Diameters from .0781” (1.983mm) to 3.0” (228.6mm)
Lengths from 6” (152.4mm) – 140” (3,556mm)
The Single Flute Carbide Tipped Gundrill is manufactured as a 3-piece construction drill. The carbide head is brazed to an aircraft grade seamless tube, which is brazed to a driver.
Stock catalog gundrills are available for same day delivery and specials are quote specific. Holes less than .0781” (1.983mm) are manufactured as Solid Carbide construction.
Carbide Head
The Carbide Head is either extruded in sticks or preformed from a specific manufacturer to a designated size usually .020″ – .030″ larger than the finished diameter. Carbide selection is very critical; materials that are abrasive require different carbide composition than exotic types of materials. The proper combination of cobalt content and grain size make noticeable differences while machining. The carbide is then precision ground to size allowing for predetermined backtaper, relief depths, and contours.
Oil Hole Configurations
Oil hole configurations play an important role in the gundrill selection process. Coolant systems that lack adequate pressure or volume would benefit from the single oil hole. The single orifice allows larger PSI with a smaller volume. Systems with ideal PSI and GPM should run either a Kidney (.3125” and under) or Dual (.3126” and up) oil holes for greater chip extraction due to the dub-off angles ability to break into the coolant orifice and allows more coolant to the cutting edge.
Backtaper & Relief Depths
Backtaper
Backtaper is a linear reduction in the tool diameter allowing for clearance and minimal friction. Standard backtaper, .0008” – .0010” per inch, is generally used in steel applications where the heat generated by the bearing pads (contours) does not expand and contract the hole during the drilling process. Materials that heat and cool quickly such as aluminum, cast iron, etc. require increased backtaper to prevent the hole from closing in on the gundrill during the retract mode.
Relief Depths
Relief depths are undercut and placed in specified locations to allow coolant to lubricate the bearing pads, therefore cooling the tool and obtaining optimal surface finishes. The depths of the reliefs are manufacturing standards and sometimes increased depending on the application.

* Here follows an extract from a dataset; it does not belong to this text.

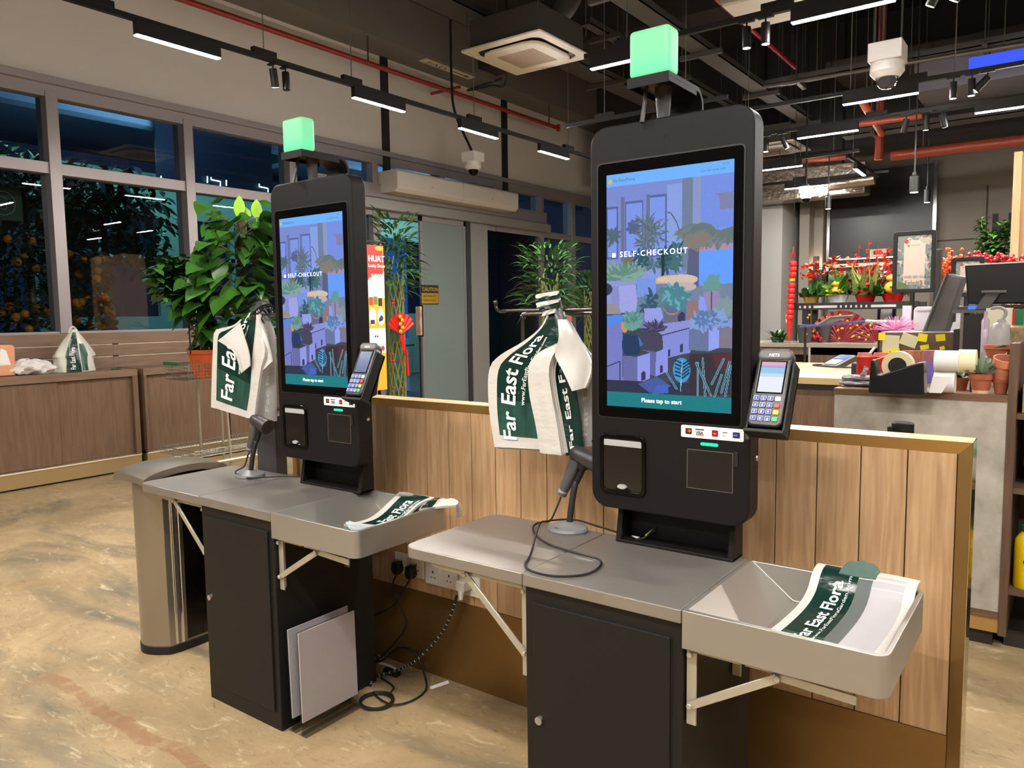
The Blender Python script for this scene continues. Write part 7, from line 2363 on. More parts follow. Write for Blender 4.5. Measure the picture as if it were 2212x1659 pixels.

Seamless Aircraft Grade Tubing
Seamless aircraft grade tubing is used due to its ability to be formed and heat treated without cracks and distortion. This material is formed into the standard single “vee” shape or two flutes allowing for the maximum amount of clearance in the ID for coolant to flow unobstructed. The chips are evacuated from the center of the flute. Flutes can be customized for specific applications and machine stroke limitation to allow for maximum RPM by crimping only the exact flute length needed and leaving the remainder of the flute round. This type of customization can be utilized by incorporating driver extensions as well.
Contours
Contours, or bearing pads, are the actual surfaces that make contact with the material inside of the hole. This produces the burnishing effect which contributes to the balancing of the tool while in the cut. Various locations of these pads determine the amount of heat generated and allow for control of material distortion during the cut. Some pads like the R-1, are not 180 degrees apart (non micable) they allow for a much freer cutting tool.
Drivers
Drivers are manufactured from various materials depending on the hardness desired by a particular application. The spindles or tool holders determine the locking mechanisms prescribed for individual applications. The most common and standard is a two degree tapered flat in an under-cut centered in the driver and two tapered flats 90 degrees apart with a 2 degree taper. There are many variations as with machine stroke limitations; small diameter deep hole applications require longer drivers (extensions) to enable shorter tip and tube lengths. This allows for maximum surface feet per minute minimizing the whip factor. Many machine manufacturers dictate the drivers OD and lengths depending on their geographic location hence, metric or imperil.
Driver design is important because of the high speeds and pressures used in the gundrilling process. Maximizing the gundrill driver length improves rigidity and concentricity.